→ **GIVEN REQUEST**:
Report how many lines of the entries below contain the word "this", and nothing more.

→ **TASK INPUTS**:
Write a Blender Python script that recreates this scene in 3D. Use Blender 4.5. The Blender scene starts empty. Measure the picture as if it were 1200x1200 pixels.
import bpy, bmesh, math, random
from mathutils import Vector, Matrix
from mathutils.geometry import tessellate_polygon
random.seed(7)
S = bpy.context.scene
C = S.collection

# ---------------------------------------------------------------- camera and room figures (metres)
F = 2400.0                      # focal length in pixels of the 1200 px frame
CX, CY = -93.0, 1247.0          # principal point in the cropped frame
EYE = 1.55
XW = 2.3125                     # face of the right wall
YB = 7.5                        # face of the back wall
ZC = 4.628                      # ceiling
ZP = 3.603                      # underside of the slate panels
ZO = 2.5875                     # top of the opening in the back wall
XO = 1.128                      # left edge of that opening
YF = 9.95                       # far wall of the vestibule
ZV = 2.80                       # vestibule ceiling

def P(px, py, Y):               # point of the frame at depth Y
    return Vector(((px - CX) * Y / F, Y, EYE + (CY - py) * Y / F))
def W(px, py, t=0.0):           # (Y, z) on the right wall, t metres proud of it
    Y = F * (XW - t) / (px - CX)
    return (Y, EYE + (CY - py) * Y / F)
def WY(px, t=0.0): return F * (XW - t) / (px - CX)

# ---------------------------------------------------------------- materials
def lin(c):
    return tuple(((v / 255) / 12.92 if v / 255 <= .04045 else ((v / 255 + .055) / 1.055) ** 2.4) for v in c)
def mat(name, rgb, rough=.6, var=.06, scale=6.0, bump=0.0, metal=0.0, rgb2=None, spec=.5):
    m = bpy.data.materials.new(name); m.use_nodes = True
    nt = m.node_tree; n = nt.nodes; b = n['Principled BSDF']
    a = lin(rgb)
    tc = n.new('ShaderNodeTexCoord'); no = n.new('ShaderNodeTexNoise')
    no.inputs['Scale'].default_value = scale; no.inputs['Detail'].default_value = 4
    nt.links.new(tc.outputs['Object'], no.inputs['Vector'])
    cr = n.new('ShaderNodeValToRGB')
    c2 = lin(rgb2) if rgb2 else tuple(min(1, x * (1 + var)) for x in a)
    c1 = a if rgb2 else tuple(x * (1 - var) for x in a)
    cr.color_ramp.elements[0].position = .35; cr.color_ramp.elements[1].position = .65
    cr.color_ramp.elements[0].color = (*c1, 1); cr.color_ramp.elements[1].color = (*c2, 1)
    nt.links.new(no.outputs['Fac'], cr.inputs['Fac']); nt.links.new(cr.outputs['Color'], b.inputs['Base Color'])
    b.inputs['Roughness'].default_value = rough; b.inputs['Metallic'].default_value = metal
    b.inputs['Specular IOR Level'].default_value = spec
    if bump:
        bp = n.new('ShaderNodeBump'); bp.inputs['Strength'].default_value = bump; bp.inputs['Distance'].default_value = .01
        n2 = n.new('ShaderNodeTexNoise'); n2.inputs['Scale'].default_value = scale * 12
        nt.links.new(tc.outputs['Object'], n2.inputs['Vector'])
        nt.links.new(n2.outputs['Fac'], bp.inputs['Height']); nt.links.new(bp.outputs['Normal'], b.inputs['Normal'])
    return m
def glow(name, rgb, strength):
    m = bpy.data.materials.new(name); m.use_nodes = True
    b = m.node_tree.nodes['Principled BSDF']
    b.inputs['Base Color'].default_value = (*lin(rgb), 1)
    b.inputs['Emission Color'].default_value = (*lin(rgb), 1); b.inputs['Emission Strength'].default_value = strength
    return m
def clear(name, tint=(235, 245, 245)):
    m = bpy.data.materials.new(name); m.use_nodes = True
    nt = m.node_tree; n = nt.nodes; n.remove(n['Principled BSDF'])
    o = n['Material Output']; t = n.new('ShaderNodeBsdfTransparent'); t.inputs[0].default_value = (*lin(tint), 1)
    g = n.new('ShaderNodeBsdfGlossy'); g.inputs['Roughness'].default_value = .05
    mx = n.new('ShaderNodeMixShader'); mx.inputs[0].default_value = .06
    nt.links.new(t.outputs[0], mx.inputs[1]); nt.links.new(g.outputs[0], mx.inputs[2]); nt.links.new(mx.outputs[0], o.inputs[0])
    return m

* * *

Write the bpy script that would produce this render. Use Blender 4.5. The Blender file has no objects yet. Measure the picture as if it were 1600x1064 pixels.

---

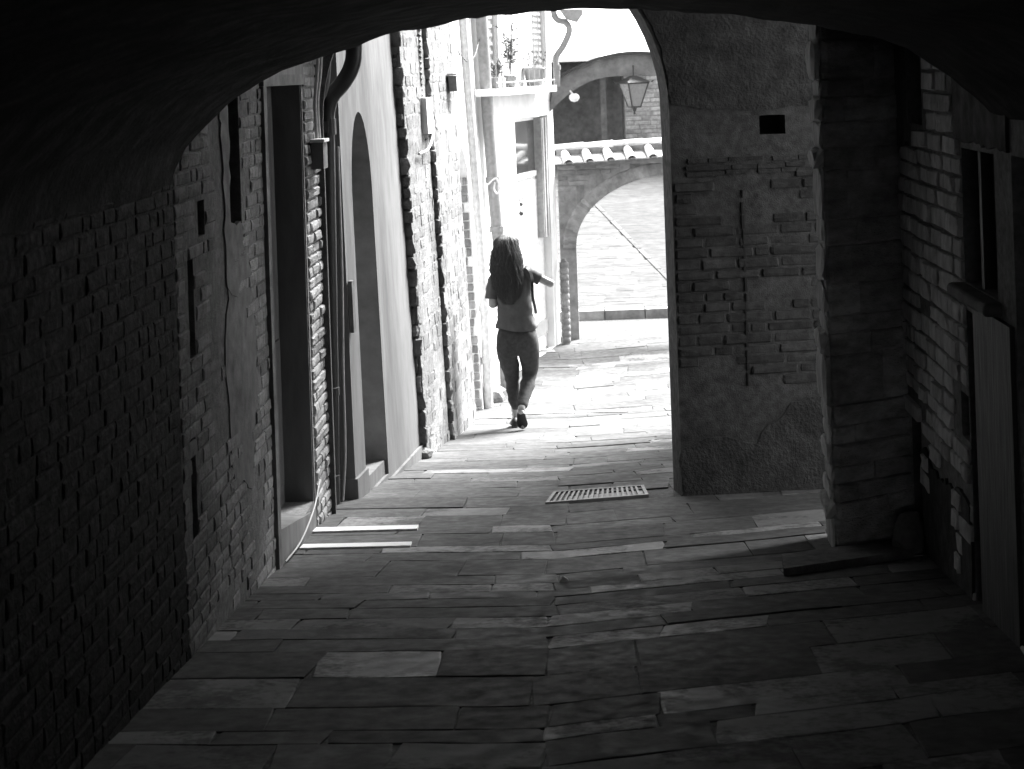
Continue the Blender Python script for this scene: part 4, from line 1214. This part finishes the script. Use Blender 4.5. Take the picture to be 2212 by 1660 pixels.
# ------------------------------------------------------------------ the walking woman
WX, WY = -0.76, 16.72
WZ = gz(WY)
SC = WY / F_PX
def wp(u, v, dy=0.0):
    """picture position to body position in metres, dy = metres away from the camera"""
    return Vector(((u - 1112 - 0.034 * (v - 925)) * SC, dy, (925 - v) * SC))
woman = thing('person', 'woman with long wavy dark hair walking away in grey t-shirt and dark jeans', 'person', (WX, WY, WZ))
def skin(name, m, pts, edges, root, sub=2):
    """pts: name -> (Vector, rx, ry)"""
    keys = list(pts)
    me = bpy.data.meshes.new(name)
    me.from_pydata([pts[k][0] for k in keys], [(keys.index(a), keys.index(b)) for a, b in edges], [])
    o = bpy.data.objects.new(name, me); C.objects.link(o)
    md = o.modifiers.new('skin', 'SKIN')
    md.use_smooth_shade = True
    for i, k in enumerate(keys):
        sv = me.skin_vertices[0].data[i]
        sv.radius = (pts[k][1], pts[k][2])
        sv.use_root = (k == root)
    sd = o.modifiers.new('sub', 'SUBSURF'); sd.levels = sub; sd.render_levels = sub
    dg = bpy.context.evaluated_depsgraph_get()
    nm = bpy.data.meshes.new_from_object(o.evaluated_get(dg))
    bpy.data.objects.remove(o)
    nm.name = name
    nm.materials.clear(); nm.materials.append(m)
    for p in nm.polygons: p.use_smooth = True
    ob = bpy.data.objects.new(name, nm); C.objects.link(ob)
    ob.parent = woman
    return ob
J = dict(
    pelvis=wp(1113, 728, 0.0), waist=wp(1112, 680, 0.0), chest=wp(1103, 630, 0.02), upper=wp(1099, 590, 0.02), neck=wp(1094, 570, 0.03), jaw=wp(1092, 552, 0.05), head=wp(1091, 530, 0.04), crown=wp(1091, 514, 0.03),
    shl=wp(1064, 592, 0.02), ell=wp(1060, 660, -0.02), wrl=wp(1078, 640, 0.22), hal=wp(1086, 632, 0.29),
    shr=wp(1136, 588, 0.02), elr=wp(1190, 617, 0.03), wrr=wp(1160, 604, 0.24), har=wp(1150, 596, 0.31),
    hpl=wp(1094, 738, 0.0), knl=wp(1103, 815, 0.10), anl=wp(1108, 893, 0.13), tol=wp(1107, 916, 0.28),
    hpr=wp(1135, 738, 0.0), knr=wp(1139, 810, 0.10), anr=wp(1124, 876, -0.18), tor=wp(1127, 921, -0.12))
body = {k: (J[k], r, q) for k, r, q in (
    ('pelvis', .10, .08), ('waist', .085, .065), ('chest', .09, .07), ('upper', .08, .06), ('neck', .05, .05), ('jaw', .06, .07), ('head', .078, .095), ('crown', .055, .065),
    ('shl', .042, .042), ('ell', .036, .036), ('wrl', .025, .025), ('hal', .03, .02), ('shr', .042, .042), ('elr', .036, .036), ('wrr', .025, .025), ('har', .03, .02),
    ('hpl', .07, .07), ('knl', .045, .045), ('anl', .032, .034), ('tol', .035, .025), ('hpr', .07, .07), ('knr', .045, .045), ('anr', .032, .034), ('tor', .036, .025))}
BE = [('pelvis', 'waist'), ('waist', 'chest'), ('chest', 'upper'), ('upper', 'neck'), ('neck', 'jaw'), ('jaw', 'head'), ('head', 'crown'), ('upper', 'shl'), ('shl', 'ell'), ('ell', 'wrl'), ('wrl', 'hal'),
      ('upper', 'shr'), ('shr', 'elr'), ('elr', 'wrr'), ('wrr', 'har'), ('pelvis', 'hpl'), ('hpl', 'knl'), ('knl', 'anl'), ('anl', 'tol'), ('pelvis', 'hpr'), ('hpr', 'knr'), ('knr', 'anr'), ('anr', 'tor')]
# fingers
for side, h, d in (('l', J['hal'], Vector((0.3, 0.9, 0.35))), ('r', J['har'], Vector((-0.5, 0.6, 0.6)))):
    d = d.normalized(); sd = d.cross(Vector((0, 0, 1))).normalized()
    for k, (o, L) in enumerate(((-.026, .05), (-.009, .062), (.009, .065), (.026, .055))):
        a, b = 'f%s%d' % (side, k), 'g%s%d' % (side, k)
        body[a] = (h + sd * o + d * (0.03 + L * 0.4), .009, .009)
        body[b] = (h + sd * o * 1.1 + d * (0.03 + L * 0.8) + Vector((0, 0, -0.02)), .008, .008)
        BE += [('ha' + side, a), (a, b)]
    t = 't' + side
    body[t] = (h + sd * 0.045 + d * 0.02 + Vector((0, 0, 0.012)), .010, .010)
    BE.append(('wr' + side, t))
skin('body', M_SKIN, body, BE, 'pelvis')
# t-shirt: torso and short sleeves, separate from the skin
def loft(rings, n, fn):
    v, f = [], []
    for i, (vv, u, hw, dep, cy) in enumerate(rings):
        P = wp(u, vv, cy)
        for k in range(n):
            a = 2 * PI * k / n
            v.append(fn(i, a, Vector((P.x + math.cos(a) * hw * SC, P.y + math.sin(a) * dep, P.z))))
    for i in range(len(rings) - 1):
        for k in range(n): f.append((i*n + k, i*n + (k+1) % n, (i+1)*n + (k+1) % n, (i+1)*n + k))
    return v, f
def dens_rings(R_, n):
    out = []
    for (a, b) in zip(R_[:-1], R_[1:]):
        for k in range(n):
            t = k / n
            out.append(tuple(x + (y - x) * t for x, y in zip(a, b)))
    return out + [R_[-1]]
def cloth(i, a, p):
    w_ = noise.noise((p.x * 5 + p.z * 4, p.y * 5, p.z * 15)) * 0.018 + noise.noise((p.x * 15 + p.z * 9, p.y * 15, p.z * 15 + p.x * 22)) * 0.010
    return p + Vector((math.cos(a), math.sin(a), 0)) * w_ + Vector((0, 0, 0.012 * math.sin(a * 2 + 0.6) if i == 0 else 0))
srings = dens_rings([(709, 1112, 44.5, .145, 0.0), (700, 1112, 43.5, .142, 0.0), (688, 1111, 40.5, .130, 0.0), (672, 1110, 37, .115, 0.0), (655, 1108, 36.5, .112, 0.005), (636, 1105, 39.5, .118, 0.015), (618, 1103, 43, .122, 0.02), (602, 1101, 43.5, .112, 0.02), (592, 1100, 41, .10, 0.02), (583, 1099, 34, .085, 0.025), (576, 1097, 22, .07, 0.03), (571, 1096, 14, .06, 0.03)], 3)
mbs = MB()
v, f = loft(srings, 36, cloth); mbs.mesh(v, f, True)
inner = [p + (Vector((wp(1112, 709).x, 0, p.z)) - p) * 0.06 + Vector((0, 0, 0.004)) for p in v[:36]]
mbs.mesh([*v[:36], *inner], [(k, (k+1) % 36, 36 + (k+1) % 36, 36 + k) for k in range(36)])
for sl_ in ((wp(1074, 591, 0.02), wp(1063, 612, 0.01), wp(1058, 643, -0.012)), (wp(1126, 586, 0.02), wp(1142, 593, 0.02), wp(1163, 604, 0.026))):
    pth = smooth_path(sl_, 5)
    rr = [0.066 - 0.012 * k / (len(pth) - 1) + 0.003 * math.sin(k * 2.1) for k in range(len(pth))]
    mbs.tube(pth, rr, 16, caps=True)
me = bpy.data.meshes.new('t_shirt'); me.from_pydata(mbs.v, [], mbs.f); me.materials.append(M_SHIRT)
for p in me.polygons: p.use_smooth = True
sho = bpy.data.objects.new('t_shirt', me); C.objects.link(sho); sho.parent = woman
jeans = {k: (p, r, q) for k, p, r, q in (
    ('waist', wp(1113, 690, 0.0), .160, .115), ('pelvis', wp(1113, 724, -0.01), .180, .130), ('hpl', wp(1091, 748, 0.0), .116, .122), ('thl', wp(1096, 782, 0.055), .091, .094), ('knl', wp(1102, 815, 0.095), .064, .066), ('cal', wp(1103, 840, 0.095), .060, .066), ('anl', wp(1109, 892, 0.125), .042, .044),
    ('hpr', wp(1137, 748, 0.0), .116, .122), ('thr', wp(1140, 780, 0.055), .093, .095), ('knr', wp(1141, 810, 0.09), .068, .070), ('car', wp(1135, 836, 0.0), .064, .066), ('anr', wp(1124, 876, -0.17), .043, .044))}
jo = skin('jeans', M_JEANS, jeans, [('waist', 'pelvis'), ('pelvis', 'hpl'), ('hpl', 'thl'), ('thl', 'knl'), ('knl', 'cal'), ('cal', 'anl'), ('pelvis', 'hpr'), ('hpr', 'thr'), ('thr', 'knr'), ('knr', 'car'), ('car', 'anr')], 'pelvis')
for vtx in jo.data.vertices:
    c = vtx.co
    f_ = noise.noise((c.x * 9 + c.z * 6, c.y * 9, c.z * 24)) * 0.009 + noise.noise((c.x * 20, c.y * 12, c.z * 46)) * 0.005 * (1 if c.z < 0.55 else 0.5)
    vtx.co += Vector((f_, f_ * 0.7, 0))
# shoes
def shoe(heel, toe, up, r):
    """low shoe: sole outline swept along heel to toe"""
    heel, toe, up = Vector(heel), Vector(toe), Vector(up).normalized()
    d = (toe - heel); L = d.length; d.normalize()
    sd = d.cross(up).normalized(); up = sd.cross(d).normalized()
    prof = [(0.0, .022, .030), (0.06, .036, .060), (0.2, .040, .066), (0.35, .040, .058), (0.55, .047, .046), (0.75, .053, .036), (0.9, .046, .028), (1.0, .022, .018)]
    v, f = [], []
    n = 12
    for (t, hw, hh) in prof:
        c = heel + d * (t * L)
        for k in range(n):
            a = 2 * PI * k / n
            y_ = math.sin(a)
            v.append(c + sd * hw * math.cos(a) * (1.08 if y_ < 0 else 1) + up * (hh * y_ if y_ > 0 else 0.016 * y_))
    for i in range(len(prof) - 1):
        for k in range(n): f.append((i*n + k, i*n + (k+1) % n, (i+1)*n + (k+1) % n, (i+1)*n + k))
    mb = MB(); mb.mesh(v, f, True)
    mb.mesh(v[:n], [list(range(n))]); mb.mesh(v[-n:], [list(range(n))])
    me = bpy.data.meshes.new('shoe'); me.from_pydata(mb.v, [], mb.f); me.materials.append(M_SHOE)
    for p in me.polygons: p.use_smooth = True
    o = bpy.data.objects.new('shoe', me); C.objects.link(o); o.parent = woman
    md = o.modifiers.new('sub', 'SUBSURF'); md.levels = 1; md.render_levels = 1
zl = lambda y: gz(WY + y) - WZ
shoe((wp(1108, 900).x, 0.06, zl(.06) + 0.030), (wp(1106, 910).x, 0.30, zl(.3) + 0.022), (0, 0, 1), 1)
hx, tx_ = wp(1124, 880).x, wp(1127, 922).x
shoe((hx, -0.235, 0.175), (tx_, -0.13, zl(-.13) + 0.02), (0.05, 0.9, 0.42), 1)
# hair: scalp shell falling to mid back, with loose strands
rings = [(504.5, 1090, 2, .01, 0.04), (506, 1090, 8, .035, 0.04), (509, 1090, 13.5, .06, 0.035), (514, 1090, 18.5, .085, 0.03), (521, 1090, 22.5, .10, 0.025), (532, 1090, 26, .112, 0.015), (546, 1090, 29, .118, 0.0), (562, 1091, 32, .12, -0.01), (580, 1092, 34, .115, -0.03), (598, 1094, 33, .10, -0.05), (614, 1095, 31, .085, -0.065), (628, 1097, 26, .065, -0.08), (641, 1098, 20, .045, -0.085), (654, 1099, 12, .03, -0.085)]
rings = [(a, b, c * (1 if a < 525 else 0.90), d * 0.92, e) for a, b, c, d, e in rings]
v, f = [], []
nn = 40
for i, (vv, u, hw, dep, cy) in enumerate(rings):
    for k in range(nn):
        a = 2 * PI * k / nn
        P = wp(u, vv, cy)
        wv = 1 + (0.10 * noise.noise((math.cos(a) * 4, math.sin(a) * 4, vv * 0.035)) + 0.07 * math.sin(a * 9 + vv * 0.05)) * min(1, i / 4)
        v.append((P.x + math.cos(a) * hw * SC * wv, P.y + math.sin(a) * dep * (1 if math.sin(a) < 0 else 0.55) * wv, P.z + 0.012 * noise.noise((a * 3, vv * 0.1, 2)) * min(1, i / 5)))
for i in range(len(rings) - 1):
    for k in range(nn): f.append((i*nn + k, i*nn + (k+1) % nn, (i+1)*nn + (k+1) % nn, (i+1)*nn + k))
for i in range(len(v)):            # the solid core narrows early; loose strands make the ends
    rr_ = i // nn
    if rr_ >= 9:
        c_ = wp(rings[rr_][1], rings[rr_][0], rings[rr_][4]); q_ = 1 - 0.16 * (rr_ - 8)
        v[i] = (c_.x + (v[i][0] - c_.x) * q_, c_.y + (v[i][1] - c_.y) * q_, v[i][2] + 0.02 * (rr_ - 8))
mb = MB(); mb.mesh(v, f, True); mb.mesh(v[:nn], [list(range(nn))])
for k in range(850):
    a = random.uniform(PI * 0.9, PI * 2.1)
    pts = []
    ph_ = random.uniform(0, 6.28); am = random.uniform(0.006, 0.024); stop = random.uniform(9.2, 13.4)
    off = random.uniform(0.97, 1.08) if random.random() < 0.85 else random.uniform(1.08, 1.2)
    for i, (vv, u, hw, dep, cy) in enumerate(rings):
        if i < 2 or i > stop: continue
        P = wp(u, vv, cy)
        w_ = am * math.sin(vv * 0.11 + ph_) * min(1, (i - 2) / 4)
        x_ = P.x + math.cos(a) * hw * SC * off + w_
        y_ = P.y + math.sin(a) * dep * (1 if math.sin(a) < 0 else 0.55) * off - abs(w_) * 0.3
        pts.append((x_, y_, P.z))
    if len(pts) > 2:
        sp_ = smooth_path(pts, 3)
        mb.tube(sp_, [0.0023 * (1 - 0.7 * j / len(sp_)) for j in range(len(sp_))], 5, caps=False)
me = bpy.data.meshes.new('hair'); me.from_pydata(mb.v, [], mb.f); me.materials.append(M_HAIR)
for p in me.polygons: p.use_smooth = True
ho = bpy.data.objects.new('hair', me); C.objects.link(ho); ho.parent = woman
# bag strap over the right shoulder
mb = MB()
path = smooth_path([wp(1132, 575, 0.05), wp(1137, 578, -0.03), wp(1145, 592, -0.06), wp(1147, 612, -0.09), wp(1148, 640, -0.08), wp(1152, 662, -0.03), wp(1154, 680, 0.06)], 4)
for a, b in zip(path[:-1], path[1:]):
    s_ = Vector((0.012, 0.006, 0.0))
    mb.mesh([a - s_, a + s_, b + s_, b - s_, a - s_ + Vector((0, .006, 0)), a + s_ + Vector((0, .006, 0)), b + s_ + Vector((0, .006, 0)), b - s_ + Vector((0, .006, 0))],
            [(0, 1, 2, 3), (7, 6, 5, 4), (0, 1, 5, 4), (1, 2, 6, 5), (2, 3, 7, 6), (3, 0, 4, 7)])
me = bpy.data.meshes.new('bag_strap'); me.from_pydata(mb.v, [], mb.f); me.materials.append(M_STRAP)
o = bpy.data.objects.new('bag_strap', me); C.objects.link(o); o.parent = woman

→ **PROBLEM SOLUTION**:
3